Bobsleigh Pioneers: Back row - Dana Rice, Mike Clarkin; Front row - Jim Carr, Norm Carr

At the end of the day he maintained his efforts to conquer both sports and ultimately has no regrets. After all the years traveling the world, scrabbling together work arrangements to be away for both rugby and bobsleigh, he hung up his boots from top-level sports and concentrated on playing for the Ottawa Irish, a club that were perennial challengers for the McCormick Cup each year.

He does say though that his most satisfying years from a sporting perspective, were those playing for Canada at the World Rugby Classic in Bermuda.

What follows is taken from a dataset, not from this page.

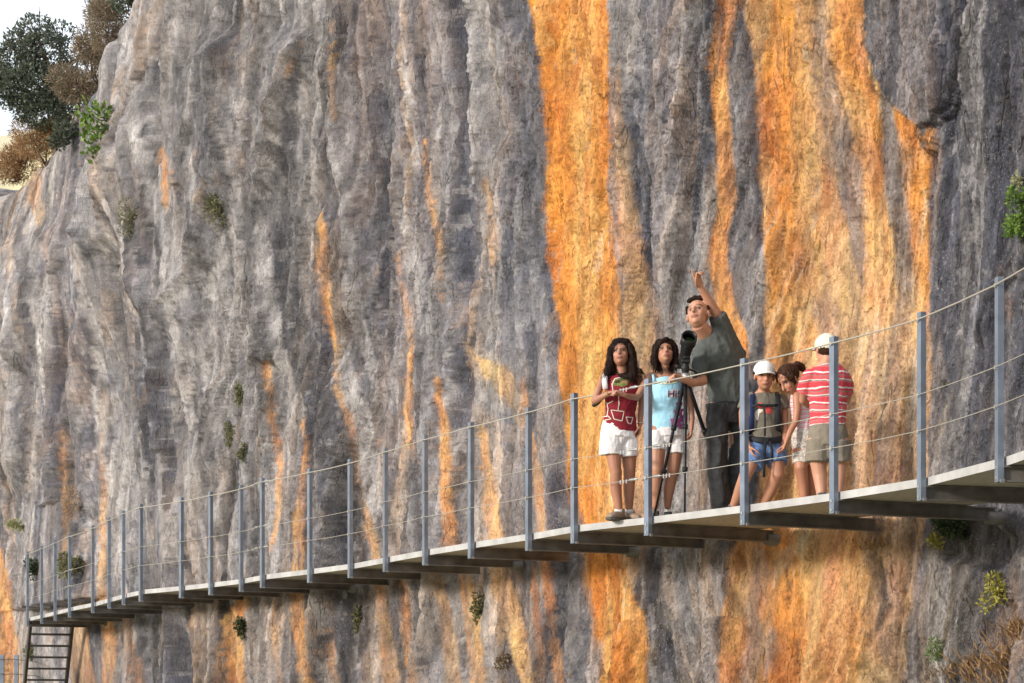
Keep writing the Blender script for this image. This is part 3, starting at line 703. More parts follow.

“One year we beat New Zealand 5-0,” he recalls. "I was 37 but we were a competitive team back then. It was just great to play against some of the best players in the world at that time, and all of us only recently removed from test rugby.”

Of today’s generation of bobsleigh athletes, Carr says one thing hasn’t changed.

“You need a combination of good driver, good equipment and a good start,” he says.

Brother Jim continued to do well as a driver, but a crash at Lake Placid in the late 80s caused a fractured neck that resulted in a halo for six weeks, along with an early warning that this pursuit could leave some long-standing results. Another season after the injury saw a couple of more ‘turns’ – bobsleigh parlance for driving the sled upside down – which ultimately saw Jim call it a day as well.

So when you see Canada’s slick bobsleigh teams whip down the course in South Korea, think about rugby’s fingerprints in the development of the sport in the 1980s, and remember the pioneers who came before today's athletes.